# Written request
Print the listing that follows, character for character.

··········

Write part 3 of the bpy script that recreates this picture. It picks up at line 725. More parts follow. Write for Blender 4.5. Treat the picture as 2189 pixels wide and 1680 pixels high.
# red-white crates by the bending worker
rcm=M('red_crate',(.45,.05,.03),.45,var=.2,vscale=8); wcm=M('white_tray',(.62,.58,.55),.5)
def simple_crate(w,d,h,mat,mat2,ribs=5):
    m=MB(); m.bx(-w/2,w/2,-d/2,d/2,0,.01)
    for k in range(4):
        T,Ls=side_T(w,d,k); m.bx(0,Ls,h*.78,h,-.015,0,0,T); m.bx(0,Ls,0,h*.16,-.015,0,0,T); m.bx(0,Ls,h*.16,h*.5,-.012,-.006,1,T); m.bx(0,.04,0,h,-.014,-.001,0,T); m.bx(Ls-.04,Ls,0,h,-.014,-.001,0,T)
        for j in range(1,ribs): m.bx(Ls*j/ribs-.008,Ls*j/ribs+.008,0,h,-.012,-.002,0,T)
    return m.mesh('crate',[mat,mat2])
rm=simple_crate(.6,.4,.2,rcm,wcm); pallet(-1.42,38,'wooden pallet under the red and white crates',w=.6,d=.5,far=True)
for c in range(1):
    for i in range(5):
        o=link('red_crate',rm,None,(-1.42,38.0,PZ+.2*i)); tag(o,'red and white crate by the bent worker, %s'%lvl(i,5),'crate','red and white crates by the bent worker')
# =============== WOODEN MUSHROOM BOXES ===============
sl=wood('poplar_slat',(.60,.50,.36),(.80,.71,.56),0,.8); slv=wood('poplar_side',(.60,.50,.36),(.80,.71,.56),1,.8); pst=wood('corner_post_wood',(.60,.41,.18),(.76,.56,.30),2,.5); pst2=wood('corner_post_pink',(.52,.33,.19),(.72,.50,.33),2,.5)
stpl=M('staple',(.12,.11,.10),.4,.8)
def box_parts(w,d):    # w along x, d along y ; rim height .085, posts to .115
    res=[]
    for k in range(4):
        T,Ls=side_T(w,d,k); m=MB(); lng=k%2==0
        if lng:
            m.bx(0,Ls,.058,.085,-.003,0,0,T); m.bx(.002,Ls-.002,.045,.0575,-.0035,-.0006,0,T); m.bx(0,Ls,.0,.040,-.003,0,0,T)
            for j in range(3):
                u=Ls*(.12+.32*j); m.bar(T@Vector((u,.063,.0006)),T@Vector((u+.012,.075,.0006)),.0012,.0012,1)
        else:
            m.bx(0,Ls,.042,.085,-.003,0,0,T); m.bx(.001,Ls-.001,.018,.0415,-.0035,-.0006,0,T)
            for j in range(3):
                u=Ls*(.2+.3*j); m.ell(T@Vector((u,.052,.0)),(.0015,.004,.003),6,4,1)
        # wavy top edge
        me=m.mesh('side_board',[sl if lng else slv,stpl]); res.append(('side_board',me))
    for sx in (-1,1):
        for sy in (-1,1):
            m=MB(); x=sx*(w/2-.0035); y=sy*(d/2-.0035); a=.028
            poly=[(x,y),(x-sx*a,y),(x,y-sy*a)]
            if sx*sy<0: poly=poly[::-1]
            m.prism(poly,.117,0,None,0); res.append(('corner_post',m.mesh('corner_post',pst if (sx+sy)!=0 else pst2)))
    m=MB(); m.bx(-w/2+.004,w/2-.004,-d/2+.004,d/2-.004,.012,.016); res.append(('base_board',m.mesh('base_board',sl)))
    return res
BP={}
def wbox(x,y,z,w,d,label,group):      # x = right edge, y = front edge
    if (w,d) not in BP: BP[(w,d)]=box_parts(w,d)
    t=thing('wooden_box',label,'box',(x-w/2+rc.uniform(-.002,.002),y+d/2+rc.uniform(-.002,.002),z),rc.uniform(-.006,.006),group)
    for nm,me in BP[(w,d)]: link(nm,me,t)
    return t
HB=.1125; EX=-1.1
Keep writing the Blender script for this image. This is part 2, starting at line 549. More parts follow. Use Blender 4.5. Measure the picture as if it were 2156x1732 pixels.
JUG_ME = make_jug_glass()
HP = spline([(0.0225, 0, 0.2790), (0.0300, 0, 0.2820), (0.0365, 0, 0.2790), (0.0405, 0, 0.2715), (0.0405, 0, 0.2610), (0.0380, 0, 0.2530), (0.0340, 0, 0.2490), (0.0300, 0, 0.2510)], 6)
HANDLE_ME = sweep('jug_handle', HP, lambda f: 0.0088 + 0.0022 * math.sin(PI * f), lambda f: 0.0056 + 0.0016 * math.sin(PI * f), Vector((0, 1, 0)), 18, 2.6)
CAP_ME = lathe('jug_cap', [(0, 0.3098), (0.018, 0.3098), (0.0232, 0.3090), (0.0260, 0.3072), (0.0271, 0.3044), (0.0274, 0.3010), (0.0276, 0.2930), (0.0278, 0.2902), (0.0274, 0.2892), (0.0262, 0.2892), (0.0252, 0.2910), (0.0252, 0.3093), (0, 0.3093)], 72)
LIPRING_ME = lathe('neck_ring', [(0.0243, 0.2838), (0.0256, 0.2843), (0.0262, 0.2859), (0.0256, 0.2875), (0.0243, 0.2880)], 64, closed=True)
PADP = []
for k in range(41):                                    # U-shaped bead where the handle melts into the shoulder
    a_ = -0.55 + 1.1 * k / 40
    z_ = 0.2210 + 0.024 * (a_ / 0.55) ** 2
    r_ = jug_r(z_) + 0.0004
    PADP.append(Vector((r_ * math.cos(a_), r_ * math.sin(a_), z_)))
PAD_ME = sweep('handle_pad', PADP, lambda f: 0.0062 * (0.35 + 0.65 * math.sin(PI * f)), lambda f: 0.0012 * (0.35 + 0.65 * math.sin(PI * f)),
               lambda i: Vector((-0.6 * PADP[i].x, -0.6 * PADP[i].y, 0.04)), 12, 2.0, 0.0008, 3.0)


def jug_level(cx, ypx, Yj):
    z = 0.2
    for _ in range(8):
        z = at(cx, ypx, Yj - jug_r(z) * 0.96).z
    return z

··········

# Exercise response
Write part 3 of the bpy script that recreates this picture. It picks up at line 725. More parts follow. Write for Blender 4.5. Treat the picture as 2189 pixels wide and 1680 pixels high.
# red-white crates by the bending worker
rcm=M('red_crate',(.45,.05,.03),.45,var=.2,vscale=8); wcm=M('white_tray',(.62,.58,.55),.5)
def simple_crate(w,d,h,mat,mat2,ribs=5):
    m=MB(); m.bx(-w/2,w/2,-d/2,d/2,0,.01)
    for k in range(4):
        T,Ls=side_T(w,d,k); m.bx(0,Ls,h*.78,h,-.015,0,0,T); m.bx(0,Ls,0,h*.16,-.015,0,0,T); m.bx(0,Ls,h*.16,h*.5,-.012,-.006,1,T); m.bx(0,.04,0,h,-.014,-.001,0,T); m.bx(Ls-.04,Ls,0,h,-.014,-.001,0,T)
        for j in range(1,ribs): m.bx(Ls*j/ribs-.008,Ls*j/ribs+.008,0,h,-.012,-.002,0,T)
    return m.mesh('crate',[mat,mat2])
rm=simple_crate(.6,.4,.2,rcm,wcm); pallet(-1.42,38,'wooden pallet under the red and white crates',w=.6,d=.5,far=True)
for c in range(1):
    for i in range(5):
        o=link('red_crate',rm,None,(-1.42,38.0,PZ+.2*i)); tag(o,'red and white crate by the bent worker, %s'%lvl(i,5),'crate','red and white crates by the bent worker')
# =============== WOODEN MUSHROOM BOXES ===============
sl=wood('poplar_slat',(.60,.50,.36),(.80,.71,.56),0,.8); slv=wood('poplar_side',(.60,.50,.36),(.80,.71,.56),1,.8); pst=wood('corner_post_wood',(.60,.41,.18),(.76,.56,.30),2,.5); pst2=wood('corner_post_pink',(.52,.33,.19),(.72,.50,.33),2,.5)
stpl=M('staple',(.12,.11,.10),.4,.8)
def box_parts(w,d):    # w along x, d along y ; rim height .085, posts to .115
    res=[]
    for k in range(4):
        T,Ls=side_T(w,d,k); m=MB(); lng=k%2==0
        if lng:
            m.bx(0,Ls,.058,.085,-.003,0,0,T); m.bx(.002,Ls-.002,.045,.0575,-.0035,-.0006,0,T); m.bx(0,Ls,.0,.040,-.003,0,0,T)
            for j in range(3):
                u=Ls*(.12+.32*j); m.bar(T@Vector((u,.063,.0006)),T@Vector((u+.012,.075,.0006)),.0012,.0012,1)
        else:
            m.bx(0,Ls,.042,.085,-.003,0,0,T); m.bx(.001,Ls-.001,.018,.0415,-.0035,-.0006,0,T)
            for j in range(3):
                u=Ls*(.2+.3*j); m.ell(T@Vector((u,.052,.0)),(.0015,.004,.003),6,4,1)
        # wavy top edge
        me=m.mesh('side_board',[sl if lng else slv,stpl]); res.append(('side_board',me))
    for sx in (-1,1):
        for sy in (-1,1):
            m=MB(); x=sx*(w/2-.0035); y=sy*(d/2-.0035); a=.028
            poly=[(x,y),(x-sx*a,y),(x,y-sy*a)]
            if sx*sy<0: poly=poly[::-1]
            m.prism(poly,.117,0,None,0); res.append(('corner_post',m.mesh('corner_post',pst if (sx+sy)!=0 else pst2)))
    m=MB(); m.bx(-w/2+.004,w/2-.004,-d/2+.004,d/2-.004,.012,.016); res.append(('base_board',m.mesh('base_board',sl)))
    return res
BP={}
def wbox(x,y,z,w,d,label,group):      # x = right edge, y = front edge
    if (w,d) not in BP: BP[(w,d)]=box_parts(w,d)
    t=thing('wooden_box',label,'box',(x-w/2+rc.uniform(-.002,.002),y+d/2+rc.uniform(-.002,.002),z),rc.uniform(-.006,.006),group)
    for nm,me in BP[(w,d)]: link(nm,me,t)
    return t
HB=.1125; EX=-1.1
Keep writing the Blender script for this image. This is part 2, starting at line 549. More parts follow. Use Blender 4.5. Measure the picture as if it were 2156x1732 pixels.
JUG_ME = make_jug_glass()
HP = spline([(0.0225, 0, 0.2790), (0.0300, 0, 0.2820), (0.0365, 0, 0.2790), (0.0405, 0, 0.2715), (0.0405, 0, 0.2610), (0.0380, 0, 0.2530), (0.0340, 0, 0.2490), (0.0300, 0, 0.2510)], 6)
HANDLE_ME = sweep('jug_handle', HP, lambda f: 0.0088 + 0.0022 * math.sin(PI * f), lambda f: 0.0056 + 0.0016 * math.sin(PI * f), Vector((0, 1, 0)), 18, 2.6)
CAP_ME = lathe('jug_cap', [(0, 0.3098), (0.018, 0.3098), (0.0232, 0.3090), (0.0260, 0.3072), (0.0271, 0.3044), (0.0274, 0.3010), (0.0276, 0.2930), (0.0278, 0.2902), (0.0274, 0.2892), (0.0262, 0.2892), (0.0252, 0.2910), (0.0252, 0.3093), (0, 0.3093)], 72)
LIPRING_ME = lathe('neck_ring', [(0.0243, 0.2838), (0.0256, 0.2843), (0.0262, 0.2859), (0.0256, 0.2875), (0.0243, 0.2880)], 64, closed=True)
PADP = []
for k in range(41):                                    # U-shaped bead where the handle melts into the shoulder
    a_ = -0.55 + 1.1 * k / 40
    z_ = 0.2210 + 0.024 * (a_ / 0.55) ** 2
    r_ = jug_r(z_) + 0.0004
    PADP.append(Vector((r_ * math.cos(a_), r_ * math.sin(a_), z_)))
PAD_ME = sweep('handle_pad', PADP, lambda f: 0.0062 * (0.35 + 0.65 * math.sin(PI * f)), lambda f: 0.0012 * (0.35 + 0.65 * math.sin(PI * f)),
               lambda i: Vector((-0.6 * PADP[i].x, -0.6 * PADP[i].y, 0.04)), 12, 2.0, 0.0008, 3.0)


def jug_level(cx, ypx, Yj):
    z = 0.2
    for _ in range(8):
        z = at(cx, ypx, Yj - jug_r(z) * 0.96).z
    return z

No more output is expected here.